Directive:
All of the material below is to be retyped exactly.

>> Start Data block

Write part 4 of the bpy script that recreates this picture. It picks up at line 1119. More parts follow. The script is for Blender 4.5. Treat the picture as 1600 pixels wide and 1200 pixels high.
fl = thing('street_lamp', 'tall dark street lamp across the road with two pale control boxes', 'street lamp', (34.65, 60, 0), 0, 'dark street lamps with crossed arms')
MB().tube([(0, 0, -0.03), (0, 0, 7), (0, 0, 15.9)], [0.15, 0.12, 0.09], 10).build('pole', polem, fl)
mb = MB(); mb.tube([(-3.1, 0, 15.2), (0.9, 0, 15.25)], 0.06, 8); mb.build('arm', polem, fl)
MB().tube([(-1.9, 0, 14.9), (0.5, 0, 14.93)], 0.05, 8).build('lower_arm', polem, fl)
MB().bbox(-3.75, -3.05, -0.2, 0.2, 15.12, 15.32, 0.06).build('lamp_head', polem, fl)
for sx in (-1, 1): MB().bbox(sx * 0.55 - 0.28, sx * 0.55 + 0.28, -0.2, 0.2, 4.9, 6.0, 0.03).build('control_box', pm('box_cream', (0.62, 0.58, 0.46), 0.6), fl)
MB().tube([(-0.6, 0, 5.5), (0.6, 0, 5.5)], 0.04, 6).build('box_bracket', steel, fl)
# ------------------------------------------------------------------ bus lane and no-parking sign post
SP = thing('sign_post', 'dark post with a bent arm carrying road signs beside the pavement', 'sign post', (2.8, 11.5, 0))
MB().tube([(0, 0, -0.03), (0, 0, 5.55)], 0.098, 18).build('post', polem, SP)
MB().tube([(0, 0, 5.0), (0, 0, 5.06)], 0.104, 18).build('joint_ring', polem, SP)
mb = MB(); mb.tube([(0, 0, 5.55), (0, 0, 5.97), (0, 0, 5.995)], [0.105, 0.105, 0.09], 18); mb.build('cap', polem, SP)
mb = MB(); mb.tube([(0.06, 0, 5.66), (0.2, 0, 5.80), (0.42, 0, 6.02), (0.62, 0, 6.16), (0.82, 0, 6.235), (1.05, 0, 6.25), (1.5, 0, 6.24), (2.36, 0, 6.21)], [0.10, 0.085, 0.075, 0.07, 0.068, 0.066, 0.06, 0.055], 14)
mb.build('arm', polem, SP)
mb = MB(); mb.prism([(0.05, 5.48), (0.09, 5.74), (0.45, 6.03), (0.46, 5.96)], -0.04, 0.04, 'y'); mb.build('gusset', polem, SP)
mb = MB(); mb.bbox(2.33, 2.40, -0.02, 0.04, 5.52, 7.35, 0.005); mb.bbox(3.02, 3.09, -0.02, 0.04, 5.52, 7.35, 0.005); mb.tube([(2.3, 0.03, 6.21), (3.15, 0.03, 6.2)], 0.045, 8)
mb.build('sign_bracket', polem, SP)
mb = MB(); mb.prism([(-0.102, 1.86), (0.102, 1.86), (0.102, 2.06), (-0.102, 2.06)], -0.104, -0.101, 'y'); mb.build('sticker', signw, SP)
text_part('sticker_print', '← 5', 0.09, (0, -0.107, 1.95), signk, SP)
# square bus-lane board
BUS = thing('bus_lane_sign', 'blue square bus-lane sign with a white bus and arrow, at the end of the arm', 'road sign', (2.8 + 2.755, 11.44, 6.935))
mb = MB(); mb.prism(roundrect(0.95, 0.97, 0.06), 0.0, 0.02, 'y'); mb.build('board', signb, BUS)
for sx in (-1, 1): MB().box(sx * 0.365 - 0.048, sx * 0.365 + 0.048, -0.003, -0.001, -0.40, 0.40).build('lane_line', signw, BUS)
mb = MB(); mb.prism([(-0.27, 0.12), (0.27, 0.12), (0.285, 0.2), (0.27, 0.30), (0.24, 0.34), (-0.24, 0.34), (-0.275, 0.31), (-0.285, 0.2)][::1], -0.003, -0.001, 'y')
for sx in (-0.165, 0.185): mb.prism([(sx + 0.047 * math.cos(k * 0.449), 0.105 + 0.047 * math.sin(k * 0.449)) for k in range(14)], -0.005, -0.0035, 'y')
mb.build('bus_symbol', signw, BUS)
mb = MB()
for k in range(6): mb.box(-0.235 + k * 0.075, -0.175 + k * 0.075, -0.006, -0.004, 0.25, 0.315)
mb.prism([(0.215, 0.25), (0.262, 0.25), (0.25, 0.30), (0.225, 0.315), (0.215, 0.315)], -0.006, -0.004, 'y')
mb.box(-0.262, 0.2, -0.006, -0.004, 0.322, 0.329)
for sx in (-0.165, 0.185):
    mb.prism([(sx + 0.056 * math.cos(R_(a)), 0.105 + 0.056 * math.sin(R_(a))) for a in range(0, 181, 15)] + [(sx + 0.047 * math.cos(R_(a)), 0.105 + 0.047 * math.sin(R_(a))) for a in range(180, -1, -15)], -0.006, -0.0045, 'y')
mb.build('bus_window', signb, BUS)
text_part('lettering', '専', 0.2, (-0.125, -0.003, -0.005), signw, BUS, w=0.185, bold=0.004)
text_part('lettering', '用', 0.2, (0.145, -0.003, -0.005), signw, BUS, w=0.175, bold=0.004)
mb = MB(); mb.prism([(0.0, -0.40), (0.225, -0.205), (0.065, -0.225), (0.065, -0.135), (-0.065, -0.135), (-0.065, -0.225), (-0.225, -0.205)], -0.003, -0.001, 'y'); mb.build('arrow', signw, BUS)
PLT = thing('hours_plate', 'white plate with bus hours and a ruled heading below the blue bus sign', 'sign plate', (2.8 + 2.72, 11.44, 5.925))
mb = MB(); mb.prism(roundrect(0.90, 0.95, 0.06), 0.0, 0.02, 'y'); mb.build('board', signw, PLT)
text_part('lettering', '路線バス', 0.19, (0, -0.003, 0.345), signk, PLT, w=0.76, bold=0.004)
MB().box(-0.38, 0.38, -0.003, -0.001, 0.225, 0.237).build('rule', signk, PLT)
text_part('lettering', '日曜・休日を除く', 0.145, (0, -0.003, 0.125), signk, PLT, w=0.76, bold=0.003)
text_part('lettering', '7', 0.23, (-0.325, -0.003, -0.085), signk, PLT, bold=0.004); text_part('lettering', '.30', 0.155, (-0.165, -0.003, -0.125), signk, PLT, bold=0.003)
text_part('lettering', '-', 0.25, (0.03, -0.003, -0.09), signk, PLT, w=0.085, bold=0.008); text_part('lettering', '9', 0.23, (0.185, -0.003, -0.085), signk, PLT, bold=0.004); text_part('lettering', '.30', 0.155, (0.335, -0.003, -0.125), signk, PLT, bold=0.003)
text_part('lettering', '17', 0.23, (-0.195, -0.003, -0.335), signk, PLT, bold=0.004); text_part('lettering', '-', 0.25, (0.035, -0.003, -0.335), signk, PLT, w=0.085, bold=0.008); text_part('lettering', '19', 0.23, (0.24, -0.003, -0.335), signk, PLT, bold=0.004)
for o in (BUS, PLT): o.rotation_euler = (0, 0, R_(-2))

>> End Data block

Right answer:
Write part 4 of the bpy script that recreates this picture. It picks up at line 1119. More parts follow. The script is for Blender 4.5. Treat the picture as 1600 pixels wide and 1200 pixels high.
fl = thing('street_lamp', 'tall dark street lamp across the road with two pale control boxes', 'street lamp', (34.65, 60, 0), 0, 'dark street lamps with crossed arms')
MB().tube([(0, 0, -0.03), (0, 0, 7), (0, 0, 15.9)], [0.15, 0.12, 0.09], 10).build('pole', polem, fl)
mb = MB(); mb.tube([(-3.1, 0, 15.2), (0.9, 0, 15.25)], 0.06, 8); mb.build('arm', polem, fl)
MB().tube([(-1.9, 0, 14.9), (0.5, 0, 14.93)], 0.05, 8).build('lower_arm', polem, fl)
MB().bbox(-3.75, -3.05, -0.2, 0.2, 15.12, 15.32, 0.06).build('lamp_head', polem, fl)
for sx in (-1, 1): MB().bbox(sx * 0.55 - 0.28, sx * 0.55 + 0.28, -0.2, 0.2, 4.9, 6.0, 0.03).build('control_box', pm('box_cream', (0.62, 0.58, 0.46), 0.6), fl)
MB().tube([(-0.6, 0, 5.5), (0.6, 0, 5.5)], 0.04, 6).build('box_bracket', steel, fl)
# ------------------------------------------------------------------ bus lane and no-parking sign post
SP = thing('sign_post', 'dark post with a bent arm carrying road signs beside the pavement', 'sign post', (2.8, 11.5, 0))
MB().tube([(0, 0, -0.03), (0, 0, 5.55)], 0.098, 18).build('post', polem, SP)
MB().tube([(0, 0, 5.0), (0, 0, 5.06)], 0.104, 18).build('joint_ring', polem, SP)
mb = MB(); mb.tube([(0, 0, 5.55), (0, 0, 5.97), (0, 0, 5.995)], [0.105, 0.105, 0.09], 18); mb.build('cap', polem, SP)
mb = MB(); mb.tube([(0.06, 0, 5.66), (0.2, 0, 5.80), (0.42, 0, 6.02), (0.62, 0, 6.16), (0.82, 0, 6.235), (1.05, 0, 6.25), (1.5, 0, 6.24), (2.36, 0, 6.21)], [0.10, 0.085, 0.075, 0.07, 0.068, 0.066, 0.06, 0.055], 14)
mb.build('arm', polem, SP)
mb = MB(); mb.prism([(0.05, 5.48), (0.09, 5.74), (0.45, 6.03), (0.46, 5.96)], -0.04, 0.04, 'y'); mb.build('gusset', polem, SP)
mb = MB(); mb.bbox(2.33, 2.40, -0.02, 0.04, 5.52, 7.35, 0.005); mb.bbox(3.02, 3.09, -0.02, 0.04, 5.52, 7.35, 0.005); mb.tube([(2.3, 0.03, 6.21), (3.15, 0.03, 6.2)], 0.045, 8)
mb.build('sign_bracket', polem, SP)
mb = MB(); mb.prism([(-0.102, 1.86), (0.102, 1.86), (0.102, 2.06), (-0.102, 2.06)], -0.104, -0.101, 'y'); mb.build('sticker', signw, SP)
text_part('sticker_print', '← 5', 0.09, (0, -0.107, 1.95), signk, SP)
# square bus-lane board
BUS = thing('bus_lane_sign', 'blue square bus-lane sign with a white bus and arrow, at the end of the arm', 'road sign', (2.8 + 2.755, 11.44, 6.935))
mb = MB(); mb.prism(roundrect(0.95, 0.97, 0.06), 0.0, 0.02, 'y'); mb.build('board', signb, BUS)
for sx in (-1, 1): MB().box(sx * 0.365 - 0.048, sx * 0.365 + 0.048, -0.003, -0.001, -0.40, 0.40).build('lane_line', signw, BUS)
mb = MB(); mb.prism([(-0.27, 0.12), (0.27, 0.12), (0.285, 0.2), (0.27, 0.30), (0.24, 0.34), (-0.24, 0.34), (-0.275, 0.31), (-0.285, 0.2)][::1], -0.003, -0.001, 'y')
for sx in (-0.165, 0.185): mb.prism([(sx + 0.047 * math.cos(k * 0.449), 0.105 + 0.047 * math.sin(k * 0.449)) for k in range(14)], -0.005, -0.0035, 'y')
mb.build('bus_symbol', signw, BUS)
mb = MB()
for k in range(6): mb.box(-0.235 + k * 0.075, -0.175 + k * 0.075, -0.006, -0.004, 0.25, 0.315)
mb.prism([(0.215, 0.25), (0.262, 0.25), (0.25, 0.30), (0.225, 0.315), (0.215, 0.315)], -0.006, -0.004, 'y')
mb.box(-0.262, 0.2, -0.006, -0.004, 0.322, 0.329)
for sx in (-0.165, 0.185):
    mb.prism([(sx + 0.056 * math.cos(R_(a)), 0.105 + 0.056 * math.sin(R_(a))) for a in range(0, 181, 15)] + [(sx + 0.047 * math.cos(R_(a)), 0.105 + 0.047 * math.sin(R_(a))) for a in range(180, -1, -15)], -0.006, -0.0045, 'y')
mb.build('bus_window', signb, BUS)
text_part('lettering', '専', 0.2, (-0.125, -0.003, -0.005), signw, BUS, w=0.185, bold=0.004)
text_part('lettering', '用', 0.2, (0.145, -0.003, -0.005), signw, BUS, w=0.175, bold=0.004)
mb = MB(); mb.prism([(0.0, -0.40), (0.225, -0.205), (0.065, -0.225), (0.065, -0.135), (-0.065, -0.135), (-0.065, -0.225), (-0.225, -0.205)], -0.003, -0.001, 'y'); mb.build('arrow', signw, BUS)
PLT = thing('hours_plate', 'white plate with bus hours and a ruled heading below the blue bus sign', 'sign plate', (2.8 + 2.72, 11.44, 5.925))
mb = MB(); mb.prism(roundrect(0.90, 0.95, 0.06), 0.0, 0.02, 'y'); mb.build('board', signw, PLT)
text_part('lettering', '路線バス', 0.19, (0, -0.003, 0.345), signk, PLT, w=0.76, bold=0.004)
MB().box(-0.38, 0.38, -0.003, -0.001, 0.225, 0.237).build('rule', signk, PLT)
text_part('lettering', '日曜・休日を除く', 0.145, (0, -0.003, 0.125), signk, PLT, w=0.76, bold=0.003)
text_part('lettering', '7', 0.23, (-0.325, -0.003, -0.085), signk, PLT, bold=0.004); text_part('lettering', '.30', 0.155, (-0.165, -0.003, -0.125), signk, PLT, bold=0.003)
text_part('lettering', '-', 0.25, (0.03, -0.003, -0.09), signk, PLT, w=0.085, bold=0.008); text_part('lettering', '9', 0.23, (0.185, -0.003, -0.085), signk, PLT, bold=0.004); text_part('lettering', '.30', 0.155, (0.335, -0.003, -0.125), signk, PLT, bold=0.003)
text_part('lettering', '17', 0.23, (-0.195, -0.003, -0.335), signk, PLT, bold=0.004); text_part('lettering', '-', 0.25, (0.035, -0.003, -0.335), signk, PLT, w=0.085, bold=0.008); text_part('lettering', '19', 0.23, (0.24, -0.003, -0.335), signk, PLT, bold=0.004)
for o in (BUS, PLT): o.rotation_euler = (0, 0, R_(-2))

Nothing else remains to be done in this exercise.